April 25, 2008 5:51 PM   Subscribe

Is there a (free) application/widget/method to automate the process of retrieving academic articles from university's online access to journals?

The way it works now is I will be reading usually a pdf of an article that will cite a particular reference, say Nature volume x etc. To retrieve that reference I have to navigate to my university's library's webpage, search for the journal title, log in through the University proxy, and then on the journal webpage I have to navigate through the volume/issue listings to find the particular cite.

Anyway to make this not suck?
posted by norabarnacl3 to Computers & Internet (8 answers total) 5 users marked this as a favorite
 
I think a tool like that has to be provided by your school -- a number of colleges and libraries offer a customized version of the (very handy) LibX plugin, which pretty much does everything you're asking about. At MIT, our version also automates the proxy process for journal access.
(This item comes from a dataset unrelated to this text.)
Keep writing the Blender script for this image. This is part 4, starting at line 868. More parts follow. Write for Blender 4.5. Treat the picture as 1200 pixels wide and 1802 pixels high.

Also, just as a cautionary note -- about a year ago there was a story (which quick googling isn't finding, sorry) of Harvard cutting off a student's access entirely after they discovered him mass-downloading journal articles; they suspected he was creating an offline duplicate archive. It sounds like you're on the up and up, but figured a word of warning was in order anyway.
posted by range at 6:36 PM on April 25, 2008


Range is right, your library/university would have to make such a thing available, since there are so many variables involved with licensing academic resources. LibX is what we use as well. You might try setting up your preferences in Google Scholar to include your school's name. If they're using a link resolver like SFX, you may have some luck going from the citation in scholar to the real deal. Your profile doesn't say where you are, if you want to mefi mail me the name of your school, I can check your library's website and let you know if there's some service there you're just not recognizing as a tool that could help you.
posted by donnagirl at 7:39 PM on April 25, 2008


Response by poster: Thanks guys. LibX is exactly what I had in mind and it turns out just adding my uni to Google Scholar works just as easily.
posted by norabarnacl3 at 8:02 PM on April 25, 2008


Which school are you affiliated with? Mine offers a bookmarklet that I can click on when I'm visiting Nature, JSTOR etc. which redirects me back to the article after I have logged in with my campus account. It's about as painless as it gets.
posted by Blazecock Pileon at 11:02 PM on April 25, 2008


What I do is login to my university's version of Google Scholar. Instead of scholar.google.com, this turns out to be scholar.google.com.ezp1.universityname.edu . When I go there it first asks for my ID and password, then brings me to what looks like the normal google scholar page. But! Every time I search for a paper and click through to the journal website, I'm already logged in.

You can find the specific address for your school by going to the University library website and looking for google scholar among "electronic resources" or some such. Alternatively, you might notice that when you access most journal websites through your school account, there is a similar bit being appended to the URL (such as ezp1.university.edu), and you can try just adding that manually.

I've even written a bookmarklet that adds this bit automatically to the address of a site you're currently on. You can try modifying it so that it matches what your system does! (Note that as is it surely won't work, since "university.edu" doesn't actually exist...)
posted by wyzewoman at 6:28 AM on April 26, 2008


Oh, the point of the bookmarklet is that if you find yourself at a journal website somehow without first going to Google Scholar -- for example, by clicking on some citation somewhere -- you don't need to go back through Scholar to get the logged-in version of the page.
posted by wyzewoman at 6:29 AM on April 26, 2008


OK, yeah, what I'm describing is part of the functionality of libx (specifically the "reload page with University access" bit.) Cool! But unlike libx, my bookmarklet works on Safari. :-)
posted by wyzewoman at 6:32 AM on April 26, 2008


Zotero. For sites without a translator of their own, Generally type a decent section of the title into Google Scholar use that to get the reference into Zotero and then use my uni library's openurl resolver (setup from scholar preferences) to get the fulltext.